Abstract
A growing challenge in the United States is ensuring equal access to high quality STEM education that will prepare students for increasingly technical careers. While hands on learning tools have been shown to improve conceptual understanding and student engagement, access to and availability of these resources varies widely across school districts and states. Public school funding in the U.S. is heavily influenced by local property taxes, leading to significant disparities in funding between wealthy and under resourced districts. These inequalities limit the ability of many schools to provide interactive learning tools and experiential opportunities that are critical for an effective STEM education. On top of that, engineering and broader STEM education often struggles to teach abstract theoretical concepts such as dynamic systems and control theory. Educational tools like a rotary inverted pendulum can help bridge this gap by allowing students to visualize and interact with complex systems in real time.
Together, these issues point to a broader problem: how can the U.S. ensure that advances in engineering education are both effective and equitably accessible?
The overarching goal of the rotary inverted pendulum (RIP) capstone project is to address a gap in engineering education by developing a hands on teaching aid capable of demonstrating complex dynamics and control systems concepts. The RIP is a mechatronic system consisting of three main parts: a controller, a sensor, and an actuator. A Propeller 2 microcontroller running a custom Spin 2 program was used as the controller, a brushless DC servomotor was used as the actuator, and two quadrature encoders were used track the system’s angular position. Using these components as well as proportional, integral, and derivative (PID) control system to balance a pendulum arm, the RIP capstone team was able to construct a working device that includes novel teaching aid features.
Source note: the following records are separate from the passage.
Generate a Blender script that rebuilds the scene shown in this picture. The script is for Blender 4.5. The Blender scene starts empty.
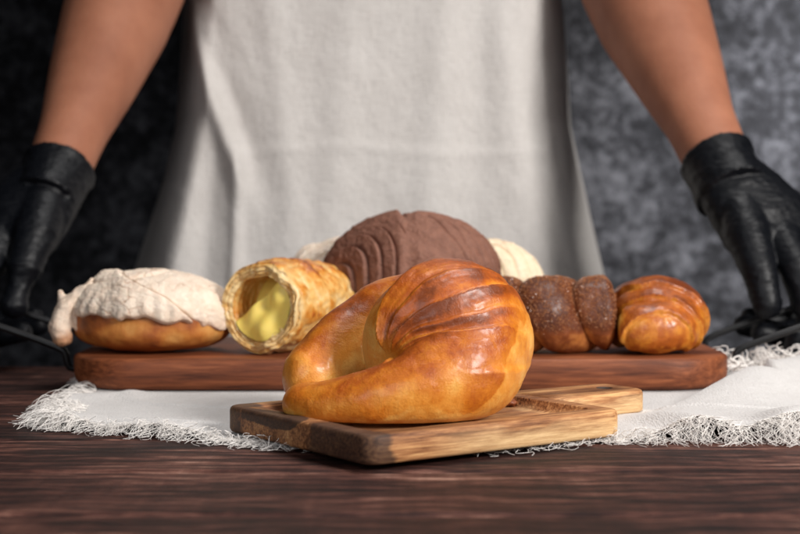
import bpy, math, random
import numpy as np
from mathutils import Vector, noise, Matrix
random.seed(7); np.random.seed(7)
S = bpy.context.scene
C = S.collection
PI = math.pi

# ------------------------------------------------------------------ helpers
def link(name, me, mat=None, parent=None, smooth=True):
    o = bpy.data.objects.new(name, me); C.objects.link(o)
    if mat: me.materials.append(mat)
    if parent: o.parent = parent
    if smooth and len(me.polygons):
        me.polygons.foreach_set('use_smooth', [True]*len(me.polygons))
    return o

def mesh(name, V, F, mat=None, parent=None, smooth=True, attrs=None):
    me = bpy.data.meshes.new(name)
    me.from_pydata([tuple(map(float, v)) for v in V], [], [tuple(map(int, f)) for f in F])
    me.update()
    for k, a in (attrs or {}).items():
        at = me.attributes.new(k, 'FLOAT', 'POINT'); at.data.foreach_set('value', np.asarray(a, dtype=np.float32))
    return link(name, me, mat, parent, smooth)

def thing(name, label, cat, loc=(0, 0, 0), group=None):
    o = bpy.data.objects.new(name, None); C.objects.link(o); o.location = loc
    o.empty_display_size = .02
    return tag(o, label, cat, group)

def tag(o, label, cat, group=None, kind=None):
    if label: o['label'] = label
    if cat: o['category'] = cat
    if group: o['group'] = group
    if kind: o['kind'] = kind
    return o

def ss(a, b, x):
    t = np.clip((np.asarray(x, float)-a)/(b-a), 0, 1); return t*t*(3-2*t)

def fbm(P, scale, octv=3, off=0.0):
    P = np.asarray(P)
    sh = P.shape[:-1]; Q = P.reshape(-1, 3)*scale+off
    return np.array([noise.fractal(Vector(q), .9, 2.1, octv) for q in Q]).reshape(sh)

def crinterp(pts, n):
    """Catmull-Rom through rows of pts, resampled evenly by length"""
    P = np.asarray(pts, float)
    E = np.vstack([2*P[0]-P[1], P, 2*P[-1]-P[-2]])
    out = []
    for i in range(1, len(E)-2):
        p0, p1, p2, p3 = E[i-1], E[i], E[i+1], E[i+2]
        for t in np.linspace(0, 1, 40, endpoint=False):
            out.append(.5*((2*p1)+(-p0+p2)*t+(2*p0-5*p1+4*p2-p3)*t*t+(-p0+3*p1-3*p2+p3)*t**3))
    out.append(E[-2]); out = np.array(out)
    d = np.r_[0, np.cumsum(np.linalg.norm(np.diff(out[:, :3], axis=0), axis=1))]; d /= d[-1]
    s = np.linspace(0, 1, n)
    return np.stack([np.interp(s, d, out[:, k]) for k in range(out.shape[1])], 1), s

def grid_faces(nu, nv, closed_v=True):
    F = []
    for i in range(nu-1):
        for j in range(nv if closed_v else nv-1):
            k = (j+1) % nv
            F.append((i*nv+j, i*nv+k, (i+1)*nv+k, (i+1)*nv+j))
    return F

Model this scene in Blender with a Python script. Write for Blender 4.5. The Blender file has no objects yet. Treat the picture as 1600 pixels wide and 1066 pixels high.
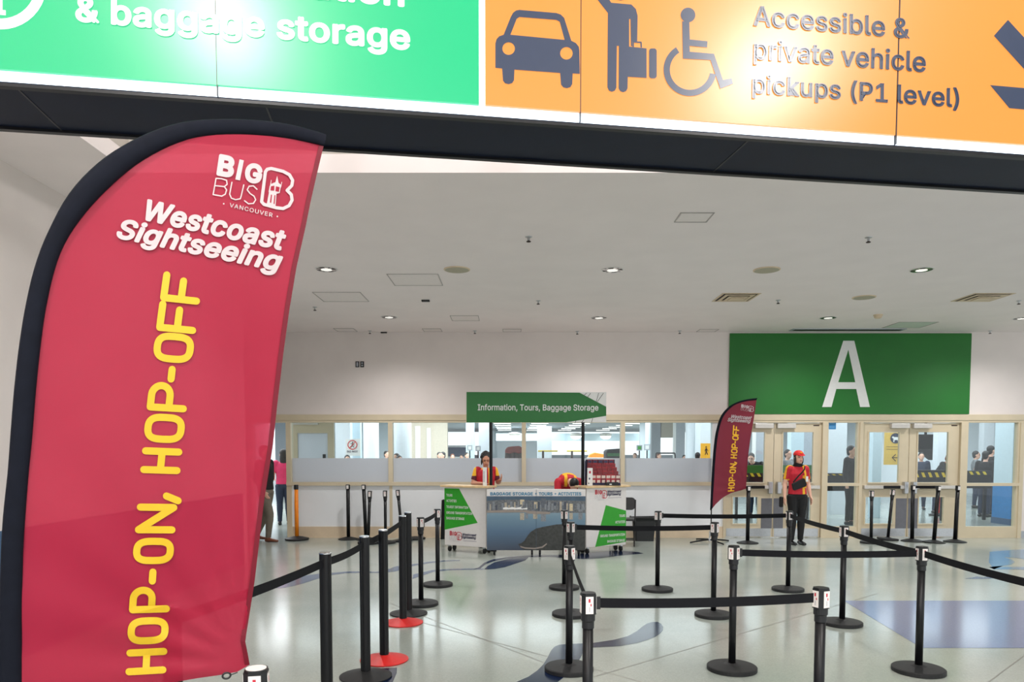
import bpy, bmesh, math, random
from mathutils import Vector, Matrix, Euler
C = bpy.context.scene.collection
SC = bpy.context.scene
R = math.radians
random.seed(7)

# ------------------------------------------------------------------ camera, world, exposure, large lamps
F, PX, HOR, CAMZ, PITCH = 1130.0, 800.0, 705.0, 1.67, R(3.0)
PC = HOR + F * math.tan(PITCH)            # principal point row
cam_d = bpy.data.cameras.new('camera'); cam = bpy.data.objects.new('camera', cam_d); C.objects.link(cam)
cam.location = (0, 0, CAMZ); cam.rotation_euler = (math.pi/2 - PITCH, 0, 0)
cam_d.sensor_width = 36; cam_d.lens = F / 1600 * 36; cam_d.shift_y = (PC - 533) / 1600
cam_d.clip_start = 0.05; cam_d.clip_end = 300
SC.camera = cam
w = bpy.data.worlds.new('world'); SC.world = w; w.use_nodes = True
w.node_tree.nodes['Background'].inputs[0].default_value = (0.93, 0.97, 1.0, 1)
w.node_tree.nodes['Background'].inputs[1].default_value = 0.95
SC.view_settings.view_transform = 'Standard'; SC.view_settings.look = 'None'
SC.view_settings.gamma = 1; SC.view_settings.exposure = 0.5
SC.view_settings.use_curve_mapping = False

def lamp(name, kind, loc, power, size=0.3, rot=(0, 0, 0), color=(1, 0.965, 0.945), sy=None, spot=None):
    d = bpy.data.lights.new(name, kind); d.energy = power; d.color = color
    if kind == 'AREA':
        d.size = size
        if sy: d.shape = 'RECTANGLE'; d.size_y = sy
    else:
        d.shadow_soft_size = size
    if spot: d.spot_size = spot; d.spot_blend = 1.0
    o = bpy.data.objects.new(name, d); C.objects.link(o); o.location = loc; o.rotation_euler = rot
    return o

CEIL = 3.93
WY = 13.88
# cove lamp up in the ceiling well, then a fill light
lamp('well_cove_lamp', 'AREA', (0.2, 4.6, 5.5), 22, 5.5, (R(-25), 0, 0), sy=1.0)
lamp('concourse_fill', 'AREA', (0, -4.0, 4.6), 200, 9, (R(38), 0, 0), sy=2.5)  # unseen area light added behind the camera to brighten upright surfaces
# fill area lights without fixtures, added to brighten the back room
for (x, y, p) in ((-8, 19, 420), (-1, 22, 420), (6, 20, 200), (11, 19, 240), (-4, 33, 420), (4, 36, 420), (13, 33, 300), (0, 48, 420), (12, 48, 420), (-12, 45, 420)):
    lamp('hall_fill', 'AREA', (x, y, 3.25), p, 6.4, sy=6.4, color=(0.93, 0.97, 1.0))

# ------------------------------------------------------------------ pixel helpers (reference frame 1600x1066)
def ray(px, py):
    u, v = px - PX, py - PC
    return Vector((u, F*math.cos(PITCH) - v*math.sin(PITCH), -(F*math.sin(PITCH) + v*math.cos(PITCH))))
CAM = Vector((0, 0, CAMZ))
def P(px, py, Y):
    r = ray(px, py); return CAM + r * (Y / r.y)
def G(px, py, z=0.0):
    r = ray(px, py); return CAM + r * ((z - CAMZ) / r.z)
def onplane(px, py, p0, n):
    r = ray(px, py); return CAM + r * ((p0 - CAM).dot(n) / r.dot(n))
def XZ(px, py, Y):
    p = P(px, py, Y); return p.x, p.z

# ------------------------------------------------------------------ materials
def lin(c):
    return tuple((v/255/12.92 if v/255 <= 0.04045 else ((v/255+0.055)/1.055)**2.4) for v in c)
def mat(name, rgb, rough=0.55, metal=0.0, var=0.06, scale=18.0, emit=0.0, spec=0.5, bump=0.0, coat=0.0, trans=0.0, srgb=True):
    m = bpy.data.materials.new(name); m.use_nodes = True
    nt = m.node_tree; b = nt.nodes['Principled BSDF']
    col = lin(rgb) if srgb else rgb
    tc = nt.nodes.new('ShaderNodeTexCoord'); nz = nt.nodes.new('ShaderNodeTexNoise')
    nz.inputs['Scale'].default_value = scale; nz.inputs['Detail'].default_value = 4
    nt.links.new(tc.outputs['Object'], nz.inputs['Vector'])
    cr = nt.nodes.new('ShaderNodeValToRGB'); nt.links.new(nz.outputs['Fac'], cr.inputs['Fac'])
    cr.color_ramp.elements[0].position = 0.3; cr.color_ramp.elements[1].position = 0.7
    cr.color_ramp.elements[0].color = tuple(max(0, c*(1-var)) for c in col) + (1,)
    cr.color_ramp.elements[1].color = tuple(min(1, c*(1+var)) for c in col) + (1,)
    nt.links.new(cr.outputs['Color'], b.inputs['Base Color'])
    b.inputs['Roughness'].default_value = rough; b.inputs['Metallic'].default_value = metal
    b.inputs['Specular IOR Level'].default_value = spec
    if coat: b.inputs['Coat Weight'].default_value = coat; b.inputs['Coat Roughness'].default_value = 0.25
    if emit:
        b.inputs['Emission Color'].default_value = col + (1,); b.inputs['Emission Strength'].default_value = emit
    if bump:
        bp = nt.nodes.new('ShaderNodeBump'); bp.inputs['Strength'].default_value = bump
        nt.links.new(nz.outputs['Fac'], bp.inputs['Height']); nt.links.new(bp.outputs['Normal'], b.inputs['Normal'])
    return m
def glassmat(name, tint=(0.93, 0.97, 0.97), refl=0.04):
    m = bpy.data.materials.new(name); m.use_nodes = True; nt = m.node_tree; nt.nodes.clear()
    o = nt.nodes.new('ShaderNodeOutputMaterial'); mx = nt.nodes.new('ShaderNodeMixShader')
    t = nt.nodes.new('ShaderNodeBsdfTransparent'); t.inputs[0].default_value = tint + (1,)
    g = nt.nodes.new('ShaderNodeBsdfGlossy'); g.inputs['Roughness'].default_value = 0.02
    mx.inputs[0].default_value = refl
    nt.links.new(t.outputs[0], mx.inputs[1]); nt.links.new(g.outputs[0], mx.inputs[2]); nt.links.new(mx.outputs[0], o.inputs[0])
    return m
def clothmat(name, rgb, transl=0.3, transp=0.0, rough=0.45, sheen=0.15, bumpscale=6):
    m = bpy.data.materials.new(name); m.use_nodes = True; nt = m.node_tree; nt.nodes.clear()
    o = nt.nodes.new('ShaderNodeOutputMaterial'); col = lin(rgb) + (1,)
    p = nt.nodes.new('ShaderNodeBsdfPrincipled'); p.inputs['Base Color'].default_value = col; p.inputs['Roughness'].default_value = rough
    p.inputs['Specular IOR Level'].default_value = 0.35
    nz = nt.nodes.new('ShaderNodeTexNoise'); nz.inputs['Scale'].default_value = bumpscale; nz.inputs['Detail'].default_value = 2
    tc = nt.nodes.new('ShaderNodeTexCoord'); nt.links.new(tc.outputs['Object'], nz.inputs['Vector'])
    bp = nt.nodes.new('ShaderNodeBump'); bp.inputs['Strength'].default_value = 0.12; bp.inputs['Distance'].default_value = 0.03
    nt.links.new(nz.outputs['Fac'], bp.inputs['Height']); nt.links.new(bp.outputs['Normal'], p.inputs['Normal'])
    t = nt.nodes.new('ShaderNodeBsdfTranslucent'); t.inputs[0].default_value = col
    m1 = nt.nodes.new('ShaderNodeMixShader'); m1.inputs[0].default_value = transl
    nt.links.new(p.outputs[0], m1.inputs[1]); nt.links.new(t.outputs[0], m1.inputs[2])
    tr = nt.nodes.new('ShaderNodeBsdfTransparent'); m2 = nt.nodes.new('ShaderNodeMixShader'); m2.inputs[0].default_value = transp
    tr.inputs[0].default_value = (1.0, 0.35, 0.45, 1)
    nt.links.new(m1.outputs[0], m2.inputs[1]); nt.links.new(tr.outputs[0], m2.inputs[2]); nt.links.new(m2.outputs[0], o.inputs[0])
    return m
def emat(name, rgb, s):
    m = bpy.data.materials.new(name); m.use_nodes = True; nt = m.node_tree
    b = nt.nodes['Principled BSDF']; b.inputs['Base Color'].default_value = lin(rgb) + (1,)
    b.inputs['Emission Color'].default_value = lin(rgb) + (1,); b.inputs['Emission Strength'].default_value = s
    return m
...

The final device successfully demonstrated stable control behavior and provided a physical means for visualizing key principles such as feedback loops, system response, and instability. Graduate faculty feedback indicated an interest in using the RIP into graduate level coursework, appreciating its potential to enhance student understanding through interactive learning. The RIP project shows that well designed mechatronic systems can serve as effective educational tools, when educational features are properly integrated, which will improve students’ comprehension of highly theoretical concepts.
The STS research project researches how structural inequalities in U.S. public school funding affect access to educational resources. The central research question asks: how do funding disparities shape the availability of learning tools and opportunities across different school districts? Drawing on state and local government policy analysis and existing data on school funding mechanisms, the research argues that reliance on local property taxes creates significant inequities in spending across different school districts which ends up disproportionately disadvantaging students in Lower income communities. These inequalities can be seen in reduced access to more complex coursework, up to date technology, and other learning opportunities that are critical for effective education.
Evidence from funding reports and educational outcome data shows a strong tie between resource availability and student achievement, especially in technical subjects that benefit from hands on learning. As a result, students in underfunded districts are less likely to develop the practical skills and conceptual understanding needed for success in engineering and related fields. The paper finds that without structural reform to funding models, important tools in engineering education, such as a rotary inverted pendulum, will keep being distrbuted unevenly, which will reinforce existing educational and socioeconomic inequalities rather than alleviating them.